## TASK BRIEF
Every line below must be reproduced exactly. Copy them all.

## GIVEN MATERIAL
== == ==

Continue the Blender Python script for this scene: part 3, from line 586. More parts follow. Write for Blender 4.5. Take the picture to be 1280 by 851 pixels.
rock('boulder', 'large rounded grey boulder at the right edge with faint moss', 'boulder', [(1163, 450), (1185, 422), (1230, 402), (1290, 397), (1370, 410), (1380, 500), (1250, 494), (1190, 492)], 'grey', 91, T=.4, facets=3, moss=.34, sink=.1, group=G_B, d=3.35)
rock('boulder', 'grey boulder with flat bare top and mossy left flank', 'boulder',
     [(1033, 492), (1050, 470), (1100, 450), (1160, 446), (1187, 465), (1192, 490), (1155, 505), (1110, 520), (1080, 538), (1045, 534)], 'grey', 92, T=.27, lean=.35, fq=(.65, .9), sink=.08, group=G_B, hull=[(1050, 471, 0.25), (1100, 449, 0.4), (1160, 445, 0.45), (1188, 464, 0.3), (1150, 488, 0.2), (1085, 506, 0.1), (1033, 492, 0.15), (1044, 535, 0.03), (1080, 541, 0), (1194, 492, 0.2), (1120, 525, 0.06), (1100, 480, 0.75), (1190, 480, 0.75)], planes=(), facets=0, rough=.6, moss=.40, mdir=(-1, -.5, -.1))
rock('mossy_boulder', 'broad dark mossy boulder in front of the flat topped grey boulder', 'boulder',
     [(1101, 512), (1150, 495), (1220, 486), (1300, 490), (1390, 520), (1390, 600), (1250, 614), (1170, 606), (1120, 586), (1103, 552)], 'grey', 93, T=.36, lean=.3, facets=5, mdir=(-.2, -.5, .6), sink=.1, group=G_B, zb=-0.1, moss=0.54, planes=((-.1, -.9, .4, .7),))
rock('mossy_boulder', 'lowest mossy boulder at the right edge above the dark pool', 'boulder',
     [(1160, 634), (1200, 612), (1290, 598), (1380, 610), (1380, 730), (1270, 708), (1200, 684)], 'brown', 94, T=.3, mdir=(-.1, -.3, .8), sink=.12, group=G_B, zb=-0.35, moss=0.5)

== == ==

## SOLUTION TO THIS EXERCISE
Continue the Blender Python script for this scene: part 3, from line 586. More parts follow. Write for Blender 4.5. Take the picture to be 1280 by 851 pixels.
rock('boulder', 'large rounded grey boulder at the right edge with faint moss', 'boulder', [(1163, 450), (1185, 422), (1230, 402), (1290, 397), (1370, 410), (1380, 500), (1250, 494), (1190, 492)], 'grey', 91, T=.4, facets=3, moss=.34, sink=.1, group=G_B, d=3.35)
rock('boulder', 'grey boulder with flat bare top and mossy left flank', 'boulder',
     [(1033, 492), (1050, 470), (1100, 450), (1160, 446), (1187, 465), (1192, 490), (1155, 505), (1110, 520), (1080, 538), (1045, 534)], 'grey', 92, T=.27, lean=.35, fq=(.65, .9), sink=.08, group=G_B, hull=[(1050, 471, 0.25), (1100, 449, 0.4), (1160, 445, 0.45), (1188, 464, 0.3), (1150, 488, 0.2), (1085, 506, 0.1), (1033, 492, 0.15), (1044, 535, 0.03), (1080, 541, 0), (1194, 492, 0.2), (1120, 525, 0.06), (1100, 480, 0.75), (1190, 480, 0.75)], planes=(), facets=0, rough=.6, moss=.40, mdir=(-1, -.5, -.1))
rock('mossy_boulder', 'broad dark mossy boulder in front of the flat topped grey boulder', 'boulder',
     [(1101, 512), (1150, 495), (1220, 486), (1300, 490), (1390, 520), (1390, 600), (1250, 614), (1170, 606), (1120, 586), (1103, 552)], 'grey', 93, T=.36, lean=.3, facets=5, mdir=(-.2, -.5, .6), sink=.1, group=G_B, zb=-0.1, moss=0.54, planes=((-.1, -.9, .4, .7),))
rock('mossy_boulder', 'lowest mossy boulder at the right edge above the dark pool', 'boulder',
     [(1160, 634), (1200, 612), (1290, 598), (1380, 610), (1380, 730), (1270, 708), (1200, 684)], 'brown', 94, T=.3, mdir=(-.1, -.3, .8), sink=.12, group=G_B, zb=-0.35, moss=0.5)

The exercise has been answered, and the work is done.